Eine Lokomotive auf der Broicher Höhe! Wie kann das sein?
Wo die Bahnstrecken im Mittelgebirge verlaufen, ist den meisten Menschen geläufig: In der Regel folgt der Schienenstrang dem Lauf der Fließgewässer in der Talsohle. So folgt etwa die Eifelstrecke Köln-Trier ab Kall in Richtung Trier dem Verlauf der Urft bis zur Mosel-Maas-Wasserscheide, die Oleftalbahn folgt ebenfalls den Läufen von Urft und Olef. Eisenbahnen können eben nur in begrenztem Ausmaß Steigungen überwinden. Am allerwenigsten würde man daher das Stahlross auf den Gipfeln suchen. Und dennoch: Es gibt Ausnahmen, wie das beigefügte Foto aus dem Privatbesitz von Willi Gehlen aus Broich anschaulich zeigt. Der Bauzug stand am Pfingstsonntag des Jahres 1935 rund 500 Meter über dem Meeresspiegel auf der Broicher Höhe vor dem Haus Kallerstraße 28: Nahezu ebenso hoch wie der Scheitelpunkt der Eifelhauptstrecke bei Schmidtheim. Nach Schmidtheim stieg die Bahn jedoch sehr moderat parallel zur Urft an. Ganz anders im Fall Broich, wo der Bauzug den steilen Anstieg von Golbach bis zur Höhe überwinden musste.

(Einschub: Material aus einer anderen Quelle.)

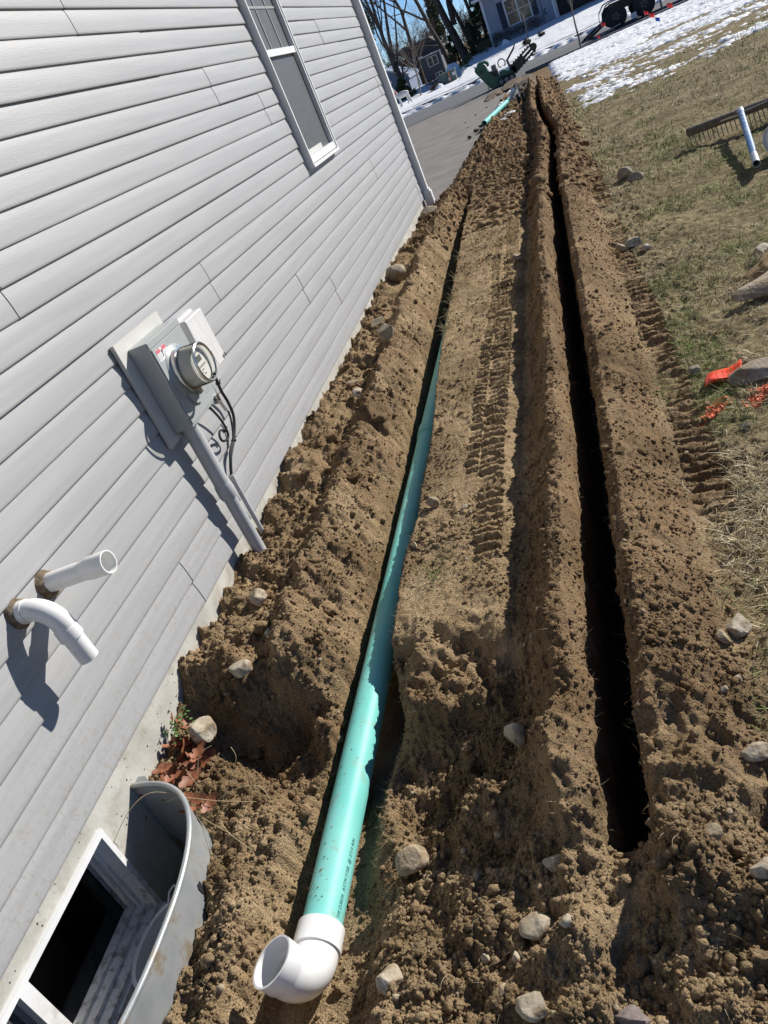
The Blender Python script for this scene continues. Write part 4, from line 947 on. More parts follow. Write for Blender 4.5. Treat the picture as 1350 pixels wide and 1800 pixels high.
y = 8.0 * np.exp(r.random(n) * math.log(27 / 8.0)); x = r.uniform(0.05, 2.05, n); z, fr, lw, rg, cut, op = fields(x, y)
k = (op < 0.05) & (lw < 0.5) & (x > np.interp(y, DR_Y, DR_X) - 0.1 * r.random(n)) & (cut < 0.2); x, y, z, fr = x[k], y[k], z[k], fr[k]
S_ = np.clip(np.exp(r.normal(math.log(0.016), 0.5, len(x))), 0.008, 0.06)
tag(scatter_mesh('far_clods', ICO2, np.stack([x, y, z + S_ * 0.1], 1), S_, 506, M['soil'], np.stack([np.clip(fr + r.uniform(-.1, .5, len(x)), 0, 1), 0 * fr, 0 * fr], 1), jitter=0.26), 'dark soil clods strewn over the far part of the dug strip', None, None, 'stuff')
x, y, z, fr, r = crumb_points(1100, 91)
S_ = np.clip(np.exp(r.normal(math.log(0.0042), 0.45, len(x))), 0.002, 0.011)
tag(scatter_mesh('pebbles', ICO2, np.stack([x, y, z + S_ * 0.35], 1), S_, 92, M['rock_tan'], jitter=0.2), 'small pale pebbles strewn over the dug ground', None, None, 'stuff')

# ------------------------------------------------------------------ grass, straw, roots
def blades(n_, seed, pick, length, width, cols, lean=0.9, seg=3):
    r = np.random.default_rng(seed); x, y, z, m = pick(r, n_); n = len(x)
    L = length * np.exp(r.normal(0, 0.35, n)); W = width * r.uniform(0.7, 1.3, n) * m
    a = r.uniform(0, 2 * np.pi, n); el = np.clip(r.normal(1.0, 0.45, n) * lean, 0.05, 1.5)
    d = np.stack([np.cos(a), np.sin(a)], 1); side = np.stack([-np.sin(a), np.cos(a)], 1)
    V = []; bend = r.uniform(0.2, 1.6, n); curl = r.normal(0, 0.7, n)
    px = np.zeros((n, 3)); px[:, 0] = x; px[:, 1] = y; px[:, 2] = z - 0.002
    ang = math.pi / 2 - el; aa = a.copy()
    for s_ in range(seg + 1):
        wv = W * (1 - s_ / (seg + 0.25))
        o = np.stack([-np.sin(aa) * wv, np.cos(aa) * wv, 0 * wv], 1)
        V.append(px - o); V.append(px + o)
        step = L / seg
        px = px + np.stack([np.cos(aa) * np.cos(ang) * step, np.sin(aa) * np.cos(ang) * step, np.sin(ang) * step], 1)
        px[:, 2] = np.maximum(px[:, 2], z + 0.001)
        ang = ang - bend / seg; aa = aa + curl / seg
    V = np.stack(V, 1).reshape(-1, 3); k = 2 * (seg + 1)
    f0 = np.array([[2 * i, 2 * i + 1, 2 * i + 3, 2 * i + 2] for i in range(seg)])
    F = (f0[None] + (np.arange(n) * k)[:, None, None]).reshape(-1, 4)
    c = cols(r, x, y); return V, F, np.repeat(c, k, 0)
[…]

Gehlen erklärt den ungewohnten Anblick folgendermaßen. Mitte der 1930er Jahre wurde die heute als Landesstraße 105 bezeichnete Straßenverbindung zwischen Kall und der Broicher Höhe ausgebaut. Dafür war eine große Menge Material für den Unterbau und den Straßendeckenaufbau erforderlich. Insbesondere wurden Unmengen Schotter benötigt. Daher entschieden sich die Straßenbauer dafür, einen Schienenstrang für eine Schmalspurbahn vom Bahnhof Kall bis nach Broich zu verlegen. Die Strecke folgte über Golbach ansteigend etwa über die Trasse des Weges, der heute am Golbacher Sportplatz vorbei in Richtung Broich führt. Am nördlichen Broicher Ortsrand, etwa da, wo heute die Straße nach Wintzen abzweigt, befand sich das Materiallager der Straßenbauarbeiter. Dorthin brachte der Bauzug in Kipploren das Material. Am Pfingstsonntag 1935 schauten sich drei Frauen in Anwesenheit eines Bauarbeiters die ungewohnte Szenerie mit der Dampflok mit den angehängten Kipploren näher an. Bei den Frauen aus dem Dorf handelte es sich um (vorne) Thete Kleinen, auf der Lokomotive Christine Geschwind, geb. Larres, sowie am Führerstand der Lok Elisabeth Hermanns, geb. Larres.